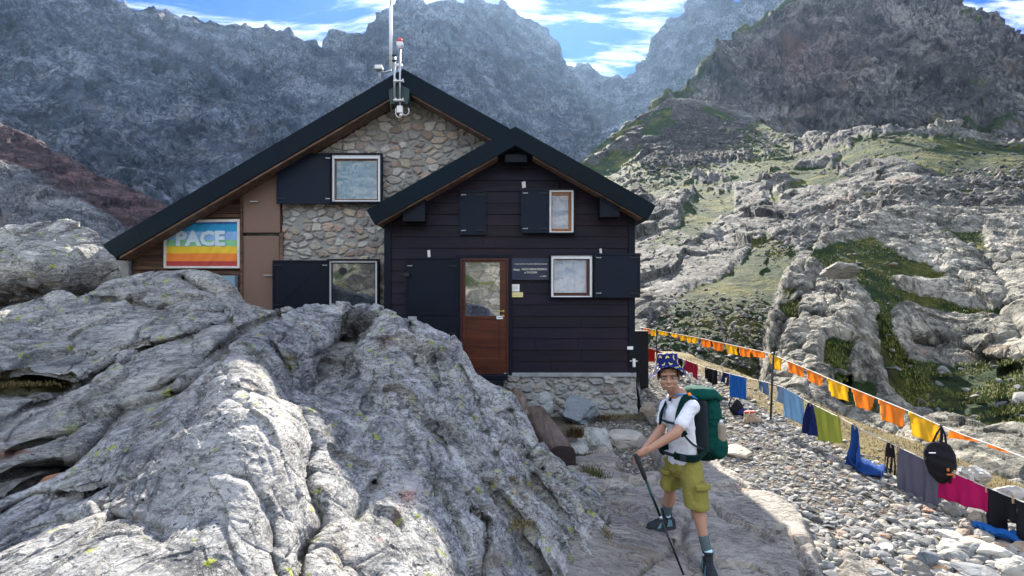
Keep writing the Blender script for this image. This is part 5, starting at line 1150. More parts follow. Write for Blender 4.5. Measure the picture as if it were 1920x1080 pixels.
# single rocks
V4, F4 = ico(4)
def rock(px, py, w, h, label, col=(.33, .33, .31), seed=1, zb=None, Y=None, flat=0.55, yaw=None, tilt=0.0, group=None, d=0.8, name='rock', ang=1.0):
    """px,py = middle of its foot on the ground; w,h measured across and up in 1920-wide pixels"""
    if Y is None:
        g = 0.05
        for _ in range(6):
            Y = (EYE-g)*FL/(py-540); g = gz1((px-960)*Y/FL, Y) if zb is None else zb
        zb = g
    elif zb is None: zb = EYE+(540-py)*Y/FL
    X = (px-960)*Y/FL; wm, hm = w*Y/FL/2, h*Y/FL/2
    W_ = stone_shape(V4, seed, flat=1.0); W_ /= np.abs(W_).max(0)
    W_ = W_*np.array([wm, wm*d, hm]); N = W_/np.linalg.norm(W_, axis=1)[:, None]
    f, e = facets(W_/max(wm, hm)*1.6+seed); W_ = W_+N*(0.22*f+0.10*fbm(W_/wm*3+seed, 4)-0.04*np.exp(-(e/0.04)**2))[:, None]*min(wm, hm)*0.9
    ya = yaw if yaw is not None else random.Random(seed).uniform(0, 3)
    Rm = np.array(Matrix.Rotation(tilt, 3, 'Y')@Matrix.Rotation(0 if yaw is None else ya, 3, 'Z'))
    W_ = W_@Rm.T
    c = np.ones((len(W_), 4)); c[:, :3] = col
    o = from_np(name, W_, F4, M['rock_loose'], smooth=False, colattrs={'cid': c}); o.location = (X, Y, zb+hm*0.72)
    tag(o, label, 'rock', group); return o
G1 = 'loose rocks beside the gravel path'
rock(1828, 996, 44, 46, 'rounded brown-grey boulder just left of the black cloth', (.33, .29, .24), 11, group=G1)
rock(1787, 968, 46, 34, 'dark grey boulder below the magenta towel', (.22, .21, .20), 12, group=G1)
rock(1806, 905, 34, 38, 'pale upright stone behind the gap between the hanging bag and the magenta towel', (.46, .45, .43), 13, zb=0.15, group=G1)
rock(1836, 905, 42, 36, 'pale rough boulder at the path edge behind the magenta towel', (.42, .40, .38), 14, zb=0.13, group=G1)
rock(1900, 932, 60, 26, 'low pale stone at the path edge behind the black cloth', (.42, .40, .37), 15, zb=0.12, group=G1)
rock(1790, 1008, 74, 14, 'wide flat pale slab lying left of the brown-grey boulder', (.45, .44, .41), 16, group=G1, tilt=0.12)
rock(1868, 1046, 72, 26, 'white angular slab near the right edge, broadest of the light stones', (.54, .53, .50), 17, group=G1, tilt=-0.05)
rock(1893, 1010, 58, 14, 'thin tan slab under the blue tarp', (.42, .36, .29), 18, group=G1)
rock(1874, 1003, 36, 12, 'thin greenish slab leaning at the foot of the black cloth', (.33, .36, .33), 19, group=G1, tilt=0.2)
rock(1736, 1064, 42, 38, 'dark blue-grey block with white veins at the lower right', (.16, .18, .21), 20, group=G1)
rock(1789, 1056, 62, 30, 'long grey stone right of the dark blue-grey block', (.30, .30, .28), 21, group=G1, tilt=0.15)
rock(1718, 1078, 46, 30, 'brownish dark stone at the bottom below the blue-grey block', (.20, .19, .17), 22, group=G1)
rock(1765, 1076, 28, 18, 'small orange-brown stone at the bottom among the grey ones', (.46, .27, .15), 23, group=G1)
rock(1828, 1084, 90, 30, 'large dark streaked slab at the bottom edge', (.19, .20, .21), 24, group=G1, tilt=0.1)
rock(1912, 1088, 70, 50, 'massive pale block cut by the lower right corner', (.44, .42, .38), 25, group=G1)
rock(1828, 1026, 56, 18, 'flat tan-grey slab left of the white angular slab', (.38, .34, .29), 26, group=G1, tilt=-0.12)
rock(1650, 1082, 40, 18, 'low grey stone at the bottom beside the bedrock', (.33, .33, .32), 27, group=G1)
rock(1707, 1012, 34, 16, 'grey stone in the gravel between the bedrock and the white slabs', (.27, .28, .28), 28, group=G1)
rock(1659, 1010, 20, 12, 'little rust-coloured stone in the middle of the near gravel', (.48, .28, .18), 29, group=G1)
rock(1742, 962, 24, 12, 'small reddish flat stone under the grey towel', (.42, .26, .19), 30, group=G1)
rock(1884, 856+100, 30, 20, 'small dark stone behind the left edge of the black cloth', (.2, .19, .18), 31, group=G1)
rock(1920, 1040, 40, 26, 'brown weathered stone at the right edge under the blue tarp', (.32, .25, .19), 32, group=G1)
rr2 = random.Random(77)
k = 0
for _ in range(400):
    if k >= 46: break
    px, py = rr2.uniform(1570, 1925), rr2.uniform(960, 1100)
    if px-1570 < (py-960)*-0.2+30 or (px < 1700 and py > 1015) or py < 1150-(px-1560)*0.66: continue
    w = rr2.uniform(20, 44); c = spal[rr2.randrange(8)]*rr2.uniform(.8, 1.05); k += 1
    rock(px, py, w, w*rr2.uniform(.35, .6), 'fist-sized angular stone in the coarse rubble at the lower right', tuple(c), 300+k, group='fist-sized rubble at the lower right', tilt=rr2.uniform(-.25, .25))
rock(1382, 856, 68, 20, 'flat beige flagstone lying behind the rucksack', (.42, .36, .28), 40, d=1.2)
rock(1216, 790, 34, 44, 'brown boulder leaning against the right foot of the foundation', (.22, .19, .15), 41)
rock(1226, 800, 24, 30, 'small dark boulder in front of the brown one by the foundation', (.13, .12, .11), 42)
rock(1082, 800, 78, 66, 'dark blue-grey boulder built into the foot of the foundation', (.17, .20, .23), 43, Y=8.75)
rock(1016, 782, 62, 56, 'squared grey block at the left foot of the foundation beside the log', (.25, .27, .28), 44, Y=8.8)
rock(1076, 862, 56, 38, 'grey flat rock right beside the end of the log', (.30, .31, .30), 45, Y=6.9, d=1.3)
rock(1118, 842, 66, 46, 'light grey bedrock hump between log and gravel strip', (.33, .34, .33), 46, Y=7.4, d=1.2)
rock(1176, 838, 96, 40, 'broad smooth grey-brown rock below the foundation corner', (.34, .32, .29), 47, Y=7.6, d=1.1)
rock(962, 930, 17, 15, 'small round tan pebble perched in the gully of the outcrop', (.42, .34, .26), 48, Y=3.55, name='pebble')
rock(988, 935, 15, 13, 'small pale chip beside the tan pebble on the outcrop', (.44, .42, .38), 49, Y=3.6, name='pebble')
rock(100, 902, 62, 16, 'flat red-brown stone plate wedged in the crack at the left', (.30, .13, .07), 50, Y=2.72, tilt=-0.38, name='stone_plate')
rock(354, 556, 14, 12, 'small grey stone sitting in the notch of the ledge', (.30, .31, .31), 51, Y=7.4)

# scree on the far slopes: nobody could count it
def on_sheet(ctrl, px, py):
    f = tps([(a, b, 1.0/c) for a, b, c in ctrl]); Y = 1/np.clip(f(px, py), 1/2500., 1.0); return (px-960)*Y/FL, Y, EYE+(540-py)*Y/FL
n = 20000; px = r.uniform(1110, 1940, n); py = r.uniform(205, 800, n)
sc1 = inpoly(px, py, [(1290, 215), (1400, 236), (1505, 262), (1430, 290), (1330, 300), (1200, 360), (1140, 330), (1230, 290)], 12)
sc2 = inpoly(px, py, [(1500, 400), (1600, 360), (1760, 330), (1930, 300), (1940, 400), (1760, 400), (1600, 420), (1480, 470), (1420, 470)], 12)
sc3 = 0.6*inpoly(px, py, [(1200, 560), (1440, 560), (1440, 790), (1200, 790)], 20)+0.10*inpoly(px, py, [(1120, 270), (1600, 236), (1930, 262), (1930, 400), (1440, 480), (1200, 520)], 20)
keep = (r.random(n) < np.maximum.reduce([sc1, sc2, sc3])) & (py > np.interp(px, *zip(*sky_c))+4); px, py = px[keep], py[keep]
X, Y, Z = on_sheet(hill_ctrl, px, py); S = np.clip(r.lognormal(math.log(0.20), 0.45, len(X)), 0.08, 0.8)*np.clip(Y/55, 0.40, 2.0)
o = scatter('scree', X, Y, Z+0.10*S, S, M['pebble'], lib0, F0_, seed=9, tilt=0.5, bright=0.62); tag(o, kind='stuff')
n = 2600; px = r.uniform(1460, 1930, n); py = r.uniform(400, 800, n); keep = (py > np.interp(px, *zip(*sky_d))+6)
gs = np.zeros(n)
for poly in G_out[:2]: gs = np.maximum(gs, inpoly(px, py, poly, 9))
keep &= r.random(n) < 0.02+0.07*gs; px, py = px[keep], py[keep]; X, Y, Z = on_sheet(out_ctrl, px, py); S = np.clip(r.lognormal(math.log(0.10), 0.6, len(X)), 0.04, .4)
o = scatter('scree', X, Y, Z+0.02, S, M['pebble'], lib, F1_, seed=10, tilt=0.4, bright=.75); tag(o, kind='stuff')
rock(1570, 520, 66, 34, 'long dark flat boulder balanced on top of the rocky bank', (.20, .19, .17), 60, Y=20.2, name='boulder')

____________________

**Set exercise**
Tally up the lines in the preceding listing that contain the string "pixels". Respond with the number and nothing else.

**Final answer**
2